Is The Blockchain Secure?


To better explain the previous section, we can see how the consensus mechanisms help in keeping the network secure.


Using Bitcoin proof-of-work as a case study, mining bitcoin isn't cost-efficient, and so, plotting an attack becomes highly expensive.


As aforementioned, to mine a bitcoin block, one has to power in the effort, to work, solve a mathematical puzzle and win a reward. It is more economical to compete to validate true transactions than attempt to tamper with the ledger, and here's why:


For starters, blockchain is quite a unique piece of technology, and the idea of chained blocks plays a significant role in its security. Miners actively collect transactions, group them into blocks, and post them to the blockchain. Once a transaction is posted to the blockchain, it cannot be reversed, unless there's a consensus among the miners.


Transactions don't just appear on the network, they have to be initiated by authorized accounts, using private and public keys. When a miner picks a transaction to group and post to the blockchain, every other miner does the same, so this makes the task shared across different people, therefore enhancing the decentralization of the network, this is also where a consensus comes in, where miners agree to all data posted, the miner that solved the puzzle or did the most work receives the rewards.


When an invalid transaction is attempted through a block, other miners vote against it because it isn't present in their copy of the ledger, which makes it impossible for bad actors to print counterfeits of currencies and also avoids double-spending.

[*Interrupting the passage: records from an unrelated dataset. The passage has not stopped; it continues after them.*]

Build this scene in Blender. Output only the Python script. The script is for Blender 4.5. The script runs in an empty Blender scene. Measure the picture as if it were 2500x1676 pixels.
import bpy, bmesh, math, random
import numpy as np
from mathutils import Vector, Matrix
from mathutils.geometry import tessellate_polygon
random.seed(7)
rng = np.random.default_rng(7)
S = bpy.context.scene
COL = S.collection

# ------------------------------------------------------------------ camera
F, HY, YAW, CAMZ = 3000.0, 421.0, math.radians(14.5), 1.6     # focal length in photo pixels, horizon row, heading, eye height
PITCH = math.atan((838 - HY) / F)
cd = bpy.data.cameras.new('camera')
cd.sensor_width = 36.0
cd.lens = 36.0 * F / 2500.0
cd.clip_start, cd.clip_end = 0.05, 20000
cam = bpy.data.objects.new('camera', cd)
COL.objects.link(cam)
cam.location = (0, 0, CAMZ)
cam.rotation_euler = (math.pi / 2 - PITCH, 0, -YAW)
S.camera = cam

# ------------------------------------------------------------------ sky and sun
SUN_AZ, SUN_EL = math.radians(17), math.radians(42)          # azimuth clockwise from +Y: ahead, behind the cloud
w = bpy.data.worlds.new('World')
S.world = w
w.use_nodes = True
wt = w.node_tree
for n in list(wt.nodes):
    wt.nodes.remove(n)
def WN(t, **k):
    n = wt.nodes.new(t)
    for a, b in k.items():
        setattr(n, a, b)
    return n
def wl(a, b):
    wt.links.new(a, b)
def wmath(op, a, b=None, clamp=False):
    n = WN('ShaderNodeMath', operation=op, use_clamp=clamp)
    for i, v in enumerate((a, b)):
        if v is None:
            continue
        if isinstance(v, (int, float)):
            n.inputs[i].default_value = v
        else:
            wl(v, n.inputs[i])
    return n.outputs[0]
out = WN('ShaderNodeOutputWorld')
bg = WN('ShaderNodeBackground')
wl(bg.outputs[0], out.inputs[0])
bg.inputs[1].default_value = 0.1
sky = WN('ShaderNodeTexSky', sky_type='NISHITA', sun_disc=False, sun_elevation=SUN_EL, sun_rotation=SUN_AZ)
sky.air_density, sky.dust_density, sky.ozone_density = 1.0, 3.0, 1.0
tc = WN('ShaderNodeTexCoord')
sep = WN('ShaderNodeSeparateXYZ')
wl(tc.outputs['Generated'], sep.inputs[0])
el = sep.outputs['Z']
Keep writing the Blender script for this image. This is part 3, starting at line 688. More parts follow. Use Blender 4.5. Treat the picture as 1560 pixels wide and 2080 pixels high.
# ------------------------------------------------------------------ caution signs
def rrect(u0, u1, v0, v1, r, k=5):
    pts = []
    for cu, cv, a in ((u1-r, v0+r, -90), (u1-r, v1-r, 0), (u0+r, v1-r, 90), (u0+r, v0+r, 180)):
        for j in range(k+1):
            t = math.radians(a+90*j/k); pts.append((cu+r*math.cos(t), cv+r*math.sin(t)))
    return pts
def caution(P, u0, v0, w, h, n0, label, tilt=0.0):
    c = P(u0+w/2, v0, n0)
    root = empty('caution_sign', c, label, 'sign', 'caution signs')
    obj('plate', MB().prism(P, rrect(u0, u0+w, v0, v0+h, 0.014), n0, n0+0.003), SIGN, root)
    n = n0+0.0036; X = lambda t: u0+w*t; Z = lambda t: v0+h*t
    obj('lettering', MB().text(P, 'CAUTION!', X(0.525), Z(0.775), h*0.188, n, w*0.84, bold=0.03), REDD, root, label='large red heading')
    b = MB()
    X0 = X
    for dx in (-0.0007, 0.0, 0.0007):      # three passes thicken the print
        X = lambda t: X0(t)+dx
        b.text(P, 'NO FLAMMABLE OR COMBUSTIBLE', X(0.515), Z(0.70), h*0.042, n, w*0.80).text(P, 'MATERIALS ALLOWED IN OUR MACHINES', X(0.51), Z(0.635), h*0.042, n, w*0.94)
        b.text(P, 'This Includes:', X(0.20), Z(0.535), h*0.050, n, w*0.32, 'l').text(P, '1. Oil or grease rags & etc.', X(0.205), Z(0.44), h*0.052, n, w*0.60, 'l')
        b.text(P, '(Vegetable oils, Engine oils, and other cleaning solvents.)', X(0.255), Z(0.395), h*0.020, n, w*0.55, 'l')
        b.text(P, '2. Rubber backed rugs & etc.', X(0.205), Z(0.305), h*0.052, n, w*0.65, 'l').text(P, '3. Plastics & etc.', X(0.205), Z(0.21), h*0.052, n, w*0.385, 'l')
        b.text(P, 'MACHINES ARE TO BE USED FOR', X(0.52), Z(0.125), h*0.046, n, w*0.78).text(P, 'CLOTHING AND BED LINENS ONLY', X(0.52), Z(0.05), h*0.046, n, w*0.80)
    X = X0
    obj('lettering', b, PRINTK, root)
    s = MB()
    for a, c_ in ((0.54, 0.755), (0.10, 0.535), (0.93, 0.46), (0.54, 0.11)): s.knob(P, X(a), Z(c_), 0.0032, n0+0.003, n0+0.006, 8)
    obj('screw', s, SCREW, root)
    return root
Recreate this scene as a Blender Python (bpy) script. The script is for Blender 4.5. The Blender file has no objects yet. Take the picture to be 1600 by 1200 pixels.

This structure is similar across all blockchains, what differs is the consensus mechanism. Bitcoin proof-of-work consensus mechanisms, being not so cost-efficient makes it a grand security measure.


Why waste energy trying to tamper with the ledger when you'd only lose at the end? Miners instead will record true transactions so as to compete fairly for block rewards, attempts to do the opposite only result in running on a negative profit balance.


Now congratulations, you know more about the blockchain and its functions.